In industrial measurements, when signal reception is affected by hardware defects or asymmetric interference, I/Q imbalance can occur, which may result in the noise exhibiting noncircular and non-Gaussian characteristics, along with significant heterogeneous probability distributions in real and imaginary parts. In this setting, previous adaptive filtering cost functions (implicitly assumed homogeneous distributions) may perform well on one part but suffer on the other heterogeneous part, leading to an overall deteriorating performance, sometimes even inferior to the mean square error (mse) criterion. This article presents an innovative criterion specifically designed for such intricate measurement environments. Leveraging the inherent diversity of the Gaussian mixture model (GMM) to accommodate any probability distribution, we model the additive noises in real and imaginary parts. Through a linear combination, the overall noise is modeled as a complex-domain noncircular GMM (CNGMM).
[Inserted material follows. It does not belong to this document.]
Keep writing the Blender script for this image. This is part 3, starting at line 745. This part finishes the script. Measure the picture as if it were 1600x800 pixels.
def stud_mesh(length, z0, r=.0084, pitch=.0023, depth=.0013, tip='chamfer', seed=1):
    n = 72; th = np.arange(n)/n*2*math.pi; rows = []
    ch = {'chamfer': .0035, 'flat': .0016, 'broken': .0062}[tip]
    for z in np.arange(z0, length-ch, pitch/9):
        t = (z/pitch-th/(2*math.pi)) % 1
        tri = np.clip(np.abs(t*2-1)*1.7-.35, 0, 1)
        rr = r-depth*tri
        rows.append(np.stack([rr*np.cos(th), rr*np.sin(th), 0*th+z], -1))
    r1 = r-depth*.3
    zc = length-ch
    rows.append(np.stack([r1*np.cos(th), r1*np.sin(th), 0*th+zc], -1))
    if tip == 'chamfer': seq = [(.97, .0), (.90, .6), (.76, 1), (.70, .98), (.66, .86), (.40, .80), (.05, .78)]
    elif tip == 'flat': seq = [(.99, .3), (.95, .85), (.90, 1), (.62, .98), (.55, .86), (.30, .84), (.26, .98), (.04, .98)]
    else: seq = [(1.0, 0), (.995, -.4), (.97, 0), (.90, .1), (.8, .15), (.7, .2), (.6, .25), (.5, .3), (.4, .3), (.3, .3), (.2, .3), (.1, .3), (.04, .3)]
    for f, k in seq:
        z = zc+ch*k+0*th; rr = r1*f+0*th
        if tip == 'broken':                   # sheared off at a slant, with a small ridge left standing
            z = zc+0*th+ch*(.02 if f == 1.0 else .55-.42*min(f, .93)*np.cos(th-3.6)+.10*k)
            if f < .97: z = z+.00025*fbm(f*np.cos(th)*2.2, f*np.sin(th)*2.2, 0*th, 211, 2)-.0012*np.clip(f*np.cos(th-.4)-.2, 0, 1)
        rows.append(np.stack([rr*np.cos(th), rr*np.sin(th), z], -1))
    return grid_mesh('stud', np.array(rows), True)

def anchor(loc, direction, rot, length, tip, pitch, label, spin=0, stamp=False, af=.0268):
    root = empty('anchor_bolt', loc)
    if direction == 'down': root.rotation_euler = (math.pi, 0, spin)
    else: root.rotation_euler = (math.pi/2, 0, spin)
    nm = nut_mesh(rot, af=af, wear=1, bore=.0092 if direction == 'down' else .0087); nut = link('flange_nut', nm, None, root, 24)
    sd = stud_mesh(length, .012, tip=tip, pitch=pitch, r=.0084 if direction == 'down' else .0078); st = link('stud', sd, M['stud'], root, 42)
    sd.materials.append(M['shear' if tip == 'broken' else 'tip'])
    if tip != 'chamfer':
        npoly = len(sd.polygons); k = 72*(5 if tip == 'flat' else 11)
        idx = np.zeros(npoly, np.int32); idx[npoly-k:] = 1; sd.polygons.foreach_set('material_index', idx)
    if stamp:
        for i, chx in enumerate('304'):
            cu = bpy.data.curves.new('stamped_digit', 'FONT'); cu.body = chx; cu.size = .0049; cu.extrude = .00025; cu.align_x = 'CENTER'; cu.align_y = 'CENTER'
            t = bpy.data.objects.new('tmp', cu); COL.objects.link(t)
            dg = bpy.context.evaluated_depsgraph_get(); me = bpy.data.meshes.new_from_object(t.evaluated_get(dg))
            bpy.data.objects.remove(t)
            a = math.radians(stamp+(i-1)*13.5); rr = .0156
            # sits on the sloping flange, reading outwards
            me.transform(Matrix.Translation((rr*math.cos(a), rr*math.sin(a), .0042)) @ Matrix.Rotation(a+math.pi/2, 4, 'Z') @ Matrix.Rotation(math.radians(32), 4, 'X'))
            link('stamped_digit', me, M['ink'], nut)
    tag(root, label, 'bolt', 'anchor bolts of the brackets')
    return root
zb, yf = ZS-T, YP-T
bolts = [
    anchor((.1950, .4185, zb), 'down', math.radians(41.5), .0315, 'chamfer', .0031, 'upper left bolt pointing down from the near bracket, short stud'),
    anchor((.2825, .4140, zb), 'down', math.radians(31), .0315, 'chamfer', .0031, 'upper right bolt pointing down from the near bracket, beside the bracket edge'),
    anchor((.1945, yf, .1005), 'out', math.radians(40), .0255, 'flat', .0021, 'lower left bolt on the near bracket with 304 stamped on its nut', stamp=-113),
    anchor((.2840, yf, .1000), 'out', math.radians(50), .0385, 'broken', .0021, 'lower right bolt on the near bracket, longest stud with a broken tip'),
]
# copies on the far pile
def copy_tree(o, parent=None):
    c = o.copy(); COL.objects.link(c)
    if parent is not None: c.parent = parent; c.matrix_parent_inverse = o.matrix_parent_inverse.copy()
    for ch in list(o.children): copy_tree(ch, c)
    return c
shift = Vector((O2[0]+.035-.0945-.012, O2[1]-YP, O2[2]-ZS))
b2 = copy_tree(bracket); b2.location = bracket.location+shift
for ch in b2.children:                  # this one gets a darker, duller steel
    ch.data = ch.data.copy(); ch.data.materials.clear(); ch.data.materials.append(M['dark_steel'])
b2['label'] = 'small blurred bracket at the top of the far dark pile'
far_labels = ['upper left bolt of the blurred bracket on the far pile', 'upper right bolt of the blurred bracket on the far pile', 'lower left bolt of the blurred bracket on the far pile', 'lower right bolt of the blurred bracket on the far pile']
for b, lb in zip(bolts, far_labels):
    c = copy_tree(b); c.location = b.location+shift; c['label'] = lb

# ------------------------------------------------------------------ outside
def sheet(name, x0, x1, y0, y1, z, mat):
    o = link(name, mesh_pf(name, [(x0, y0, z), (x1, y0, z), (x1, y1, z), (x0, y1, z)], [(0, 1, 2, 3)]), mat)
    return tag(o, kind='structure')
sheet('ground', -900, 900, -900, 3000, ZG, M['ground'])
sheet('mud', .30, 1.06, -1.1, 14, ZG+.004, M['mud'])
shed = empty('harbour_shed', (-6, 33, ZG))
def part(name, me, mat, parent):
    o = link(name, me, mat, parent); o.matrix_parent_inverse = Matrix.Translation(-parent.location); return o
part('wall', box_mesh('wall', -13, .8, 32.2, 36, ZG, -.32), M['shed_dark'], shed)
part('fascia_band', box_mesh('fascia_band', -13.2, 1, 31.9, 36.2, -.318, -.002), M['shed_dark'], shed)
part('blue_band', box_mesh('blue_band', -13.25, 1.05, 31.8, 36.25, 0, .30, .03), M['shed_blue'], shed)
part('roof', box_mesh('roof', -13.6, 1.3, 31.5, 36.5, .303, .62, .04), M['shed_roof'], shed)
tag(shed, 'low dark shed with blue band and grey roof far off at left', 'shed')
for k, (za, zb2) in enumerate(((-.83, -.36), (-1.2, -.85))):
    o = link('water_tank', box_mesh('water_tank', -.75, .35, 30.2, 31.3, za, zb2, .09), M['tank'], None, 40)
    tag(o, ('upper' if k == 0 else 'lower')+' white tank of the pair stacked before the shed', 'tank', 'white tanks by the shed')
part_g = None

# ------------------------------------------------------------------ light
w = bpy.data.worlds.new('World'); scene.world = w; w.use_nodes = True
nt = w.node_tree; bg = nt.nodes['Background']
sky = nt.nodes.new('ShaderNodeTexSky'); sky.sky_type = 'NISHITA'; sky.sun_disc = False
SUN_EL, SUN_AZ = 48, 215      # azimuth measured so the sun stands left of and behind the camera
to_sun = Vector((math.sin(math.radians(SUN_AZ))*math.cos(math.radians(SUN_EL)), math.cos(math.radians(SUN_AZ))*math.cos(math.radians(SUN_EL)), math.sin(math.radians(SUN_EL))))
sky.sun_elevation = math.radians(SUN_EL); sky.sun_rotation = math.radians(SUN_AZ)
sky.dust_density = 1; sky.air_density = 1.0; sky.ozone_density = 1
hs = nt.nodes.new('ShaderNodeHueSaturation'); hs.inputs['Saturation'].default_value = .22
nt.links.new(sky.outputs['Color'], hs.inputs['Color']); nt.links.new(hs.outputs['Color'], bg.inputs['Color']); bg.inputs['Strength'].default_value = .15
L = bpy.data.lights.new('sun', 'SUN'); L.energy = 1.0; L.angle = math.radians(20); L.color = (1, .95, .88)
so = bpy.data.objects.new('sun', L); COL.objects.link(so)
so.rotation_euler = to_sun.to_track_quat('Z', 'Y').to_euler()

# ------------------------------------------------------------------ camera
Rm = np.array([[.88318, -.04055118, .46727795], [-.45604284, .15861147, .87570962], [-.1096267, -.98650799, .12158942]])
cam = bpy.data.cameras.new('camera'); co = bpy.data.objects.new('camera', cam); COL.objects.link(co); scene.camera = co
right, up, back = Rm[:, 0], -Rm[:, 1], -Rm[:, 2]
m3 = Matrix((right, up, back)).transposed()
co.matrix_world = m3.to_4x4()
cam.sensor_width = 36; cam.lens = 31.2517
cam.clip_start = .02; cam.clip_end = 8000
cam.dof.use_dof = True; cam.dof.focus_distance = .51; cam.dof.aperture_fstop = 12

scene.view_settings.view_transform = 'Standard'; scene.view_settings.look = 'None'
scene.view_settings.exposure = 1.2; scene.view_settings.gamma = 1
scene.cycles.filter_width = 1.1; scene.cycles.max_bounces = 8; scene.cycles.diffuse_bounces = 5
Then, a new cost function found on the recursive maximum complex-domain loglikelihood (RMCL) of the CNGMM is derived, with its linear and widely linear (WL) algorithms. Due to the excellent adaptability of CNGMM to intricate measurement environments, the proposed cost function consistently maintains outstanding performance under noncircular, non-Gaussian, and heterogeneous noises. An analysis of mean value and mean square convergence is also conducted. Further investigation reveals that the proposed steady-state mean square deviation (SS-MSD) is always less than or equal to that of complex recursive least squares (CRLS)/WL-recursive least squares (WL-RLS), which strongly indicates that RMCL/WL-RMCL is a superior scheme in intricate measurement environments. All theoretical predictions align well with simulations.